▶ WORK TO DO: Only the lines from the start of the data through the one containing "C = scene.collection" belong in your answer; return them exactly.

:: MATERIAL

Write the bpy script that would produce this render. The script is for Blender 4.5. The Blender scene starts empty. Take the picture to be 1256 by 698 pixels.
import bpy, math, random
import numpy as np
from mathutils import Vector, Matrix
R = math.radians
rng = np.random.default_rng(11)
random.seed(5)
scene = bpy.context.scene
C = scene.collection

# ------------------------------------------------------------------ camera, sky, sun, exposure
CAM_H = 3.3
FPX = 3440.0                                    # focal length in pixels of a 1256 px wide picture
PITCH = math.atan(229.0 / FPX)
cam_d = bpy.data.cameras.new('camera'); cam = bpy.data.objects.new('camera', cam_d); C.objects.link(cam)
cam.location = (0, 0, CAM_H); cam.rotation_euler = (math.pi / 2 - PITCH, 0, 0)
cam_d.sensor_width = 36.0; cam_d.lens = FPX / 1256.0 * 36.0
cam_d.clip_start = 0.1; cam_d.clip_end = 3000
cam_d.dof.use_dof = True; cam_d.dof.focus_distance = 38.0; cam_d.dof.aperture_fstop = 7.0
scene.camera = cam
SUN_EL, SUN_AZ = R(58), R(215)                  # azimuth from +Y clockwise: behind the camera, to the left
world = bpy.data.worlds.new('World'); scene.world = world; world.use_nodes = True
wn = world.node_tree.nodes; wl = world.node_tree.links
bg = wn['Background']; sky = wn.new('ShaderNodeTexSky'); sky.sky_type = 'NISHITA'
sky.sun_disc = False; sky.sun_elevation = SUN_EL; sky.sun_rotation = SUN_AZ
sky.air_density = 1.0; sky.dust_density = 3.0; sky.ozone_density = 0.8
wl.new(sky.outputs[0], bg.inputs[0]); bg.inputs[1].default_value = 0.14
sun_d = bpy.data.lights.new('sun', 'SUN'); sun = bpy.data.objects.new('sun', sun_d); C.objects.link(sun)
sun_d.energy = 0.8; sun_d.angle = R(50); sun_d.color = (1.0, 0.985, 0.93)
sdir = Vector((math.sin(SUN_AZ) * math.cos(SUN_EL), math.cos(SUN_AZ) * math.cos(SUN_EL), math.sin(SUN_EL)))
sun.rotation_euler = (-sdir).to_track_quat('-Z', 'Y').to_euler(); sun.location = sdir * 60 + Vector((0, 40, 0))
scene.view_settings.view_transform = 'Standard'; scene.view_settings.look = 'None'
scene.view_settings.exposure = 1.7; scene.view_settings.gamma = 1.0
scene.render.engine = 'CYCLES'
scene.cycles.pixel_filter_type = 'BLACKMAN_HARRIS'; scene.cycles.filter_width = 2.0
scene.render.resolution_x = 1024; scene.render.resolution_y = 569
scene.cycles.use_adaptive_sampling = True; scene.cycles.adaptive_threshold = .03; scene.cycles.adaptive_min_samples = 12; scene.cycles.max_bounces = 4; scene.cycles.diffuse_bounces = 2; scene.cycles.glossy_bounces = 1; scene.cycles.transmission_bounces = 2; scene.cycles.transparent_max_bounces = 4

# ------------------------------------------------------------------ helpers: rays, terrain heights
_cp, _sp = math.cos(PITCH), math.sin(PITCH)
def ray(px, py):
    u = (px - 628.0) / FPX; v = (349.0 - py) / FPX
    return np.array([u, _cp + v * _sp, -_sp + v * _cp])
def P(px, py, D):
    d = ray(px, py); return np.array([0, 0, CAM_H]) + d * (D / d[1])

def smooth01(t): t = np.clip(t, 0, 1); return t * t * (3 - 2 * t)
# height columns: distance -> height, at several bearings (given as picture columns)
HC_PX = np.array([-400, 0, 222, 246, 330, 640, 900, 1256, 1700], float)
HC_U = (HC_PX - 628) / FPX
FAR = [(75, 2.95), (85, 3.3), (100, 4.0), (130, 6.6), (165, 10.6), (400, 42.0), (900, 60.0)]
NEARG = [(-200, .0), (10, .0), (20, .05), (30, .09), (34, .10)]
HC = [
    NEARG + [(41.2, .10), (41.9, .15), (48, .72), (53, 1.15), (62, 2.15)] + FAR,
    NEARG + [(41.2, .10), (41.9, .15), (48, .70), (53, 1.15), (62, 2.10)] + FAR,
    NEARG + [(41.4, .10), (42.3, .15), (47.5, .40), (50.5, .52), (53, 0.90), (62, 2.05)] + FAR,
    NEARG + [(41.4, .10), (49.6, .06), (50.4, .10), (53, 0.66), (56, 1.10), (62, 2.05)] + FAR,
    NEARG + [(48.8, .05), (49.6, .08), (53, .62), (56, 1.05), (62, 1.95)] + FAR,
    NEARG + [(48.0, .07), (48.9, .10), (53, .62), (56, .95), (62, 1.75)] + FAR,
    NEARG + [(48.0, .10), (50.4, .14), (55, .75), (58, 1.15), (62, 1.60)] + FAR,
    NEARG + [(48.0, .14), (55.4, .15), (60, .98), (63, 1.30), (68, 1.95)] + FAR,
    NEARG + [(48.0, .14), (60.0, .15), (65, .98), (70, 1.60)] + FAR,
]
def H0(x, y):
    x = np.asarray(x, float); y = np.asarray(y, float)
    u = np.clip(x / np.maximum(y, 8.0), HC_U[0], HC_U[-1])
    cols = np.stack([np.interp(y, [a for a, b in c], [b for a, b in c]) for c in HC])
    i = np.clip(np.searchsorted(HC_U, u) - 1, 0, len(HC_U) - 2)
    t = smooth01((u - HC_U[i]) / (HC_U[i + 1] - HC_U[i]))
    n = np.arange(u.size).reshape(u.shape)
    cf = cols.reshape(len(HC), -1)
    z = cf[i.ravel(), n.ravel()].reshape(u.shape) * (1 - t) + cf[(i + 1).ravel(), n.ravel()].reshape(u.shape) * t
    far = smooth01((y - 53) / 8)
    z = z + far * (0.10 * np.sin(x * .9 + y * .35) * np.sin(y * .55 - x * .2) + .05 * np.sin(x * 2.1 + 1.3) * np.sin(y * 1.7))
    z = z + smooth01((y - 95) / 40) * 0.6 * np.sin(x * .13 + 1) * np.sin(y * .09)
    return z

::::

▶ OUTPUT OF THE EXERCISE:
Write the bpy script that would produce this render. The script is for Blender 4.5. The Blender scene starts empty. Take the picture to be 1256 by 698 pixels.
import bpy, math, random
import numpy as np
from mathutils import Vector, Matrix
R = math.radians
rng = np.random.default_rng(11)
random.seed(5)
scene = bpy.context.scene
C = scene.collection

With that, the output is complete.